>> BEGIN DATA BLOCK

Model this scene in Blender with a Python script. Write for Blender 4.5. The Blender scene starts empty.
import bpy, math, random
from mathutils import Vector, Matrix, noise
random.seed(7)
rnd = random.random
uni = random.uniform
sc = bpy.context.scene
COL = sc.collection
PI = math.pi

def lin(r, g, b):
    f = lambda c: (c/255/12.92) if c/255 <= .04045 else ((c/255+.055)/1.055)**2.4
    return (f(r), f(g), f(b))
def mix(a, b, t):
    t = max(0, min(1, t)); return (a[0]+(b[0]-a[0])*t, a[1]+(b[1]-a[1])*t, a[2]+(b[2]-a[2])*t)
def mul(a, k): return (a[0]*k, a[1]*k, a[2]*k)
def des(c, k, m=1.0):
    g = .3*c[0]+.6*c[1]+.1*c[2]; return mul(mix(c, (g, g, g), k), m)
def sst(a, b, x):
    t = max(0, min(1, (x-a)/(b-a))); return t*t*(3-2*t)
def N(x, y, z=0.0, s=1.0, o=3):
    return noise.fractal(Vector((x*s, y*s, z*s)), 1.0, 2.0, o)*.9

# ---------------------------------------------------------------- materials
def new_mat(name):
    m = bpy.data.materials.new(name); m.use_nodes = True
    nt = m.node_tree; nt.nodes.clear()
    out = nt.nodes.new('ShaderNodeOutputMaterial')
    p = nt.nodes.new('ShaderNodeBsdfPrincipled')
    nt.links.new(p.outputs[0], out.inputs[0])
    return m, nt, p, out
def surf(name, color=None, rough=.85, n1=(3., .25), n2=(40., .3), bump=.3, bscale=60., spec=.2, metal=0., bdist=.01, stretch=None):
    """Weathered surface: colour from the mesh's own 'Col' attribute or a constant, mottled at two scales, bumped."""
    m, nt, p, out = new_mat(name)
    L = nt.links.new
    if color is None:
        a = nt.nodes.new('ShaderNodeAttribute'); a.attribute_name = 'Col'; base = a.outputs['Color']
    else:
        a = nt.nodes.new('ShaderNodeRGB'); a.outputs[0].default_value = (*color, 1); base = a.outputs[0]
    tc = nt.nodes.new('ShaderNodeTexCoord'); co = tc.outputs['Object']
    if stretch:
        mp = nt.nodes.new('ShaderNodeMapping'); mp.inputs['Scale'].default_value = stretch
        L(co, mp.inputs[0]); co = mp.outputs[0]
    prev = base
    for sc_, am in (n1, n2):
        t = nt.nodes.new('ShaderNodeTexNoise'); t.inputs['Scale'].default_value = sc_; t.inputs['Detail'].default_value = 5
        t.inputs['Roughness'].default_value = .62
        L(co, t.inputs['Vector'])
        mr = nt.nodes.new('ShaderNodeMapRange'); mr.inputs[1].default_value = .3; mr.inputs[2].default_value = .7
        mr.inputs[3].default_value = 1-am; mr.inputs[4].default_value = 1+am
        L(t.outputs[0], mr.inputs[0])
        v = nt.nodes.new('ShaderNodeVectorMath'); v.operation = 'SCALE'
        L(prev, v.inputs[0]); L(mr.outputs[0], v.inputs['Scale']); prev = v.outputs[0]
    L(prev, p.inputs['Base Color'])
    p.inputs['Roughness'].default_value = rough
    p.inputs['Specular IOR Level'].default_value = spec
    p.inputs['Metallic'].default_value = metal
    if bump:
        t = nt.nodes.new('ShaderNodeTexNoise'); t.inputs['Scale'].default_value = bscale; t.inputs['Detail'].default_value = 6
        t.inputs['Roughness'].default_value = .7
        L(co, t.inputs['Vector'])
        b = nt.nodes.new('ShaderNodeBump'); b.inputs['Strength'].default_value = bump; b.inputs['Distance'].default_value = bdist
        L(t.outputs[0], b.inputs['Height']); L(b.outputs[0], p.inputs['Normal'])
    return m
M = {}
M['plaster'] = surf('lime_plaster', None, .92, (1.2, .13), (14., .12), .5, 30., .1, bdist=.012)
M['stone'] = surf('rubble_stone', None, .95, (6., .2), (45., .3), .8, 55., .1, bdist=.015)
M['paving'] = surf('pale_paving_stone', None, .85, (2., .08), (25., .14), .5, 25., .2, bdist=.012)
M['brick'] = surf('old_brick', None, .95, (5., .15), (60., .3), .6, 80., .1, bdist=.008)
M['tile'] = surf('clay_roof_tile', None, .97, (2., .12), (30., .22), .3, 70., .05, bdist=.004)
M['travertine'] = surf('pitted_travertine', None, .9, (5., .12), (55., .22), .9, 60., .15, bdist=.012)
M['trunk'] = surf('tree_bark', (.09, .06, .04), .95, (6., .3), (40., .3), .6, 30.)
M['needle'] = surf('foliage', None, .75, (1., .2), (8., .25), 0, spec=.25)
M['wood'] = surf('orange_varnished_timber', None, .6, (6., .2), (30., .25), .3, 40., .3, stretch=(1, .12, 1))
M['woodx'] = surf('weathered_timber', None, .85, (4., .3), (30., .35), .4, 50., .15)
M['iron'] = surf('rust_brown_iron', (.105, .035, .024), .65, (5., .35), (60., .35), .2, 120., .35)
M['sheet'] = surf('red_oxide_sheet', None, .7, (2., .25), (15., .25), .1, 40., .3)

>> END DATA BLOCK

**THE EXERCISE**: Write out the entire listing exactly.

**OUTPUT OF THE EXERCISE**:
Model this scene in Blender with a Python script. Write for Blender 4.5. The Blender scene starts empty.
import bpy, math, random
from mathutils import Vector, Matrix, noise
random.seed(7)
rnd = random.random
uni = random.uniform
sc = bpy.context.scene
COL = sc.collection
PI = math.pi

def lin(r, g, b):
    f = lambda c: (c/255/12.92) if c/255 <= .04045 else ((c/255+.055)/1.055)**2.4
    return (f(r), f(g), f(b))
def mix(a, b, t):
    t = max(0, min(1, t)); return (a[0]+(b[0]-a[0])*t, a[1]+(b[1]-a[1])*t, a[2]+(b[2]-a[2])*t)
def mul(a, k): return (a[0]*k, a[1]*k, a[2]*k)
def des(c, k, m=1.0):
    g = .3*c[0]+.6*c[1]+.1*c[2]; return mul(mix(c, (g, g, g), k), m)
def sst(a, b, x):
    t = max(0, min(1, (x-a)/(b-a))); return t*t*(3-2*t)
def N(x, y, z=0.0, s=1.0, o=3):
    return noise.fractal(Vector((x*s, y*s, z*s)), 1.0, 2.0, o)*.9

# ---------------------------------------------------------------- materials
def new_mat(name):
    m = bpy.data.materials.new(name); m.use_nodes = True
    nt = m.node_tree; nt.nodes.clear()
    out = nt.nodes.new('ShaderNodeOutputMaterial')
    p = nt.nodes.new('ShaderNodeBsdfPrincipled')
    nt.links.new(p.outputs[0], out.inputs[0])
    return m, nt, p, out
def surf(name, color=None, rough=.85, n1=(3., .25), n2=(40., .3), bump=.3, bscale=60., spec=.2, metal=0., bdist=.01, stretch=None):
    """Weathered surface: colour from the mesh's own 'Col' attribute or a constant, mottled at two scales, bumped."""
    m, nt, p, out = new_mat(name)
    L = nt.links.new
    if color is None:
        a = nt.nodes.new('ShaderNodeAttribute'); a.attribute_name = 'Col'; base = a.outputs['Color']
    else:
        a = nt.nodes.new('ShaderNodeRGB'); a.outputs[0].default_value = (*color, 1); base = a.outputs[0]
    tc = nt.nodes.new('ShaderNodeTexCoord'); co = tc.outputs['Object']
    if stretch:
        mp = nt.nodes.new('ShaderNodeMapping'); mp.inputs['Scale'].default_value = stretch
        L(co, mp.inputs[0]); co = mp.outputs[0]
    prev = base
    for sc_, am in (n1, n2):
        t = nt.nodes.new('ShaderNodeTexNoise'); t.inputs['Scale'].default_value = sc_; t.inputs['Detail'].default_value = 5
        t.inputs['Roughness'].default_value = .62
        L(co, t.inputs['Vector'])
        mr = nt.nodes.new('ShaderNodeMapRange'); mr.inputs[1].default_value = .3; mr.inputs[2].default_value = .7
        mr.inputs[3].default_value = 1-am; mr.inputs[4].default_value = 1+am
        L(t.outputs[0], mr.inputs[0])
        v = nt.nodes.new('ShaderNodeVectorMath'); v.operation = 'SCALE'
        L(prev, v.inputs[0]); L(mr.outputs[0], v.inputs['Scale']); prev = v.outputs[0]
    L(prev, p.inputs['Base Color'])
    p.inputs['Roughness'].default_value = rough
    p.inputs['Specular IOR Level'].default_value = spec
    p.inputs['Metallic'].default_value = metal
    if bump:
        t = nt.nodes.new('ShaderNodeTexNoise'); t.inputs['Scale'].default_value = bscale; t.inputs['Detail'].default_value = 6
        t.inputs['Roughness'].default_value = .7
        L(co, t.inputs['Vector'])
        b = nt.nodes.new('ShaderNodeBump'); b.inputs['Strength'].default_value = bump; b.inputs['Distance'].default_value = bdist
        L(t.outputs[0], b.inputs['Height']); L(b.outputs[0], p.inputs['Normal'])
    return m
M = {}
M['plaster'] = surf('lime_plaster', None, .92, (1.2, .13), (14., .12), .5, 30., .1, bdist=.012)
M['stone'] = surf('rubble_stone', None, .95, (6., .2), (45., .3), .8, 55., .1, bdist=.015)
M['paving'] = surf('pale_paving_stone', None, .85, (2., .08), (25., .14), .5, 25., .2, bdist=.012)
M['brick'] = surf('old_brick', None, .95, (5., .15), (60., .3), .6, 80., .1, bdist=.008)
M['tile'] = surf('clay_roof_tile', None, .97, (2., .12), (30., .22), .3, 70., .05, bdist=.004)
M['travertine'] = surf('pitted_travertine', None, .9, (5., .12), (55., .22), .9, 60., .15, bdist=.012)
M['trunk'] = surf('tree_bark', (.09, .06, .04), .95, (6., .3), (40., .3), .6, 30.)
M['needle'] = surf('foliage', None, .75, (1., .2), (8., .25), 0, spec=.25)
M['wood'] = surf('orange_varnished_timber', None, .6, (6., .2), (30., .25), .3, 40., .3, stretch=(1, .12, 1))
M['woodx'] = surf('weathered_timber', None, .85, (4., .3), (30., .35), .4, 50., .15)
M['iron'] = surf('rust_brown_iron', (.105, .035, .024), .65, (5., .35), (60., .35), .2, 120., .35)
M['sheet'] = surf('red_oxide_sheet', None, .7, (2., .25), (15., .25), .1, 40., .3)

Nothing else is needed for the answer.